— Begin DATA SEGMENT —

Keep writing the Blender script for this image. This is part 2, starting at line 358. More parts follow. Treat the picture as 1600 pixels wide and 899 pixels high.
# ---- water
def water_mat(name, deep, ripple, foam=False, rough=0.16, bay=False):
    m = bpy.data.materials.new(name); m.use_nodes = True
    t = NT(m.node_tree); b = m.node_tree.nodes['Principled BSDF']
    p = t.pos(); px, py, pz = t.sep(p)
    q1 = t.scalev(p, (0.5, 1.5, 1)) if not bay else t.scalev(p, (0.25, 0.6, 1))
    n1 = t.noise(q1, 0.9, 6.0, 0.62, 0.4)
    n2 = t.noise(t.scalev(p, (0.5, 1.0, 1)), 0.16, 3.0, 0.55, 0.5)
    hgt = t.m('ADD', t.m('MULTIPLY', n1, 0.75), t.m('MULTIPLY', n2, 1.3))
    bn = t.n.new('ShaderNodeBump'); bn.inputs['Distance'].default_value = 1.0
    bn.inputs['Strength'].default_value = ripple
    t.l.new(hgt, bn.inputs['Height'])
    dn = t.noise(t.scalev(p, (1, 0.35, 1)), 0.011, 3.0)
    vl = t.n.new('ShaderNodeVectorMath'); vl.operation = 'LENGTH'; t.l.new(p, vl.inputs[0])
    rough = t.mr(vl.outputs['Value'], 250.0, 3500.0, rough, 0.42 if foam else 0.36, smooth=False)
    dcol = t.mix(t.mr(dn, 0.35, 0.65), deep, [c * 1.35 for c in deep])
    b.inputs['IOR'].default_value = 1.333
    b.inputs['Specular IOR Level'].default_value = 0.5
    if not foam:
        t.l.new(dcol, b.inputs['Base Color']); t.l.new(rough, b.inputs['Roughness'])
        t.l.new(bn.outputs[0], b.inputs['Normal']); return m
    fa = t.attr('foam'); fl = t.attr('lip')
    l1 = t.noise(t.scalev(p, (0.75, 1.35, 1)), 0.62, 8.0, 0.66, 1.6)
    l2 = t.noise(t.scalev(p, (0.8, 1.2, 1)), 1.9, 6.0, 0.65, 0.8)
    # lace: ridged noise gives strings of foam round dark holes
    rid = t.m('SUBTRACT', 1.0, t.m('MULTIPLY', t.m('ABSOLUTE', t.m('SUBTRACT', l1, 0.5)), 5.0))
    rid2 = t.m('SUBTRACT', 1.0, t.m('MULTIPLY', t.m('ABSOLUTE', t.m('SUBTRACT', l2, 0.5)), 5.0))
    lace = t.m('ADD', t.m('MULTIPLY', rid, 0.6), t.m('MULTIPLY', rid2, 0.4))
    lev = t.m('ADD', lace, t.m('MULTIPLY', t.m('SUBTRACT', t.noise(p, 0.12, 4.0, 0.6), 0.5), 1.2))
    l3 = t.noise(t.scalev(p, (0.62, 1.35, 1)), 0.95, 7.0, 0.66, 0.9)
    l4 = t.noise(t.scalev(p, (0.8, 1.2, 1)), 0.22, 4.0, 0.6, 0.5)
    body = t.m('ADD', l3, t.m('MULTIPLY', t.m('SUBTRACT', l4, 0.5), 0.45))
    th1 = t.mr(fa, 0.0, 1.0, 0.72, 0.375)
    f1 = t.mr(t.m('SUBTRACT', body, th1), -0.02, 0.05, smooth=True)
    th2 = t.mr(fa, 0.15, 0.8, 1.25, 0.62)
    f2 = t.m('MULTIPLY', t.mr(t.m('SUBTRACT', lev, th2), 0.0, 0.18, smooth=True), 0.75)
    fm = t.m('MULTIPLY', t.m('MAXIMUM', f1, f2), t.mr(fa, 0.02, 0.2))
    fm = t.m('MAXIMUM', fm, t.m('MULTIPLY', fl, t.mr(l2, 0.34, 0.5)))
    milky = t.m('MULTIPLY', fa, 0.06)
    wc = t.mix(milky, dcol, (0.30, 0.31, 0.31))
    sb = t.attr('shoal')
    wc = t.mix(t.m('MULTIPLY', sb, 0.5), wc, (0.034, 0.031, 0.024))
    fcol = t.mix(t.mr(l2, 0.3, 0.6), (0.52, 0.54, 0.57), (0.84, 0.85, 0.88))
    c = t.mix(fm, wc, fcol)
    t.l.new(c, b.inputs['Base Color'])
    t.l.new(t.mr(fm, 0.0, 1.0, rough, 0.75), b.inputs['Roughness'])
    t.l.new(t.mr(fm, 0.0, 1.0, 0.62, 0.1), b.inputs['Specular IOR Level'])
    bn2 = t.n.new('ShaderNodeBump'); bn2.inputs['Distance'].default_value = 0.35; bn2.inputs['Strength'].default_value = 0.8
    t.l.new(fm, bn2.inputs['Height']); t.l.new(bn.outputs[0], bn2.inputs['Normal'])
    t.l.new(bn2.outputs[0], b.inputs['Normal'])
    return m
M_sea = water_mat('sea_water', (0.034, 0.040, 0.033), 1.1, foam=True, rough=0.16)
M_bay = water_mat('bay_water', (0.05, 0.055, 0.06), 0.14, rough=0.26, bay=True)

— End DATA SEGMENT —

### INSTRUCTION
Take the listing above and write it out again exactly.

### RESULT OF THE EXERCISE
Keep writing the Blender script for this image. This is part 2, starting at line 358. More parts follow. Treat the picture as 1600 pixels wide and 899 pixels high.
# ---- water
def water_mat(name, deep, ripple, foam=False, rough=0.16, bay=False):
    m = bpy.data.materials.new(name); m.use_nodes = True
    t = NT(m.node_tree); b = m.node_tree.nodes['Principled BSDF']
    p = t.pos(); px, py, pz = t.sep(p)
    q1 = t.scalev(p, (0.5, 1.5, 1)) if not bay else t.scalev(p, (0.25, 0.6, 1))
    n1 = t.noise(q1, 0.9, 6.0, 0.62, 0.4)
    n2 = t.noise(t.scalev(p, (0.5, 1.0, 1)), 0.16, 3.0, 0.55, 0.5)
    hgt = t.m('ADD', t.m('MULTIPLY', n1, 0.75), t.m('MULTIPLY', n2, 1.3))
    bn = t.n.new('ShaderNodeBump'); bn.inputs['Distance'].default_value = 1.0
    bn.inputs['Strength'].default_value = ripple
    t.l.new(hgt, bn.inputs['Height'])
    dn = t.noise(t.scalev(p, (1, 0.35, 1)), 0.011, 3.0)
    vl = t.n.new('ShaderNodeVectorMath'); vl.operation = 'LENGTH'; t.l.new(p, vl.inputs[0])
    rough = t.mr(vl.outputs['Value'], 250.0, 3500.0, rough, 0.42 if foam else 0.36, smooth=False)
    dcol = t.mix(t.mr(dn, 0.35, 0.65), deep, [c * 1.35 for c in deep])
    b.inputs['IOR'].default_value = 1.333
    b.inputs['Specular IOR Level'].default_value = 0.5
    if not foam:
        t.l.new(dcol, b.inputs['Base Color']); t.l.new(rough, b.inputs['Roughness'])
        t.l.new(bn.outputs[0], b.inputs['Normal']); return m
    fa = t.attr('foam'); fl = t.attr('lip')
    l1 = t.noise(t.scalev(p, (0.75, 1.35, 1)), 0.62, 8.0, 0.66, 1.6)
    l2 = t.noise(t.scalev(p, (0.8, 1.2, 1)), 1.9, 6.0, 0.65, 0.8)
    # lace: ridged noise gives strings of foam round dark holes
    rid = t.m('SUBTRACT', 1.0, t.m('MULTIPLY', t.m('ABSOLUTE', t.m('SUBTRACT', l1, 0.5)), 5.0))
    rid2 = t.m('SUBTRACT', 1.0, t.m('MULTIPLY', t.m('ABSOLUTE', t.m('SUBTRACT', l2, 0.5)), 5.0))
    lace = t.m('ADD', t.m('MULTIPLY', rid, 0.6), t.m('MULTIPLY', rid2, 0.4))
    lev = t.m('ADD', lace, t.m('MULTIPLY', t.m('SUBTRACT', t.noise(p, 0.12, 4.0, 0.6), 0.5), 1.2))
    l3 = t.noise(t.scalev(p, (0.62, 1.35, 1)), 0.95, 7.0, 0.66, 0.9)
    l4 = t.noise(t.scalev(p, (0.8, 1.2, 1)), 0.22, 4.0, 0.6, 0.5)
    body = t.m('ADD', l3, t.m('MULTIPLY', t.m('SUBTRACT', l4, 0.5), 0.45))
    th1 = t.mr(fa, 0.0, 1.0, 0.72, 0.375)
    f1 = t.mr(t.m('SUBTRACT', body, th1), -0.02, 0.05, smooth=True)
    th2 = t.mr(fa, 0.15, 0.8, 1.25, 0.62)
    f2 = t.m('MULTIPLY', t.mr(t.m('SUBTRACT', lev, th2), 0.0, 0.18, smooth=True), 0.75)
    fm = t.m('MULTIPLY', t.m('MAXIMUM', f1, f2), t.mr(fa, 0.02, 0.2))
    fm = t.m('MAXIMUM', fm, t.m('MULTIPLY', fl, t.mr(l2, 0.34, 0.5)))
    milky = t.m('MULTIPLY', fa, 0.06)
    wc = t.mix(milky, dcol, (0.30, 0.31, 0.31))
    sb = t.attr('shoal')
    wc = t.mix(t.m('MULTIPLY', sb, 0.5), wc, (0.034, 0.031, 0.024))
    fcol = t.mix(t.mr(l2, 0.3, 0.6), (0.52, 0.54, 0.57), (0.84, 0.85, 0.88))
    c = t.mix(fm, wc, fcol)
    t.l.new(c, b.inputs['Base Color'])
    t.l.new(t.mr(fm, 0.0, 1.0, rough, 0.75), b.inputs['Roughness'])
    t.l.new(t.mr(fm, 0.0, 1.0, 0.62, 0.1), b.inputs['Specular IOR Level'])
    bn2 = t.n.new('ShaderNodeBump'); bn2.inputs['Distance'].default_value = 0.35; bn2.inputs['Strength'].default_value = 0.8
    t.l.new(fm, bn2.inputs['Height']); t.l.new(bn.outputs[0], bn2.inputs['Normal'])
    t.l.new(bn2.outputs[0], b.inputs['Normal'])
    return m
M_sea = water_mat('sea_water', (0.034, 0.040, 0.033), 1.1, foam=True, rough=0.16)
M_bay = water_mat('bay_water', (0.05, 0.055, 0.06), 0.14, rough=0.26, bay=True)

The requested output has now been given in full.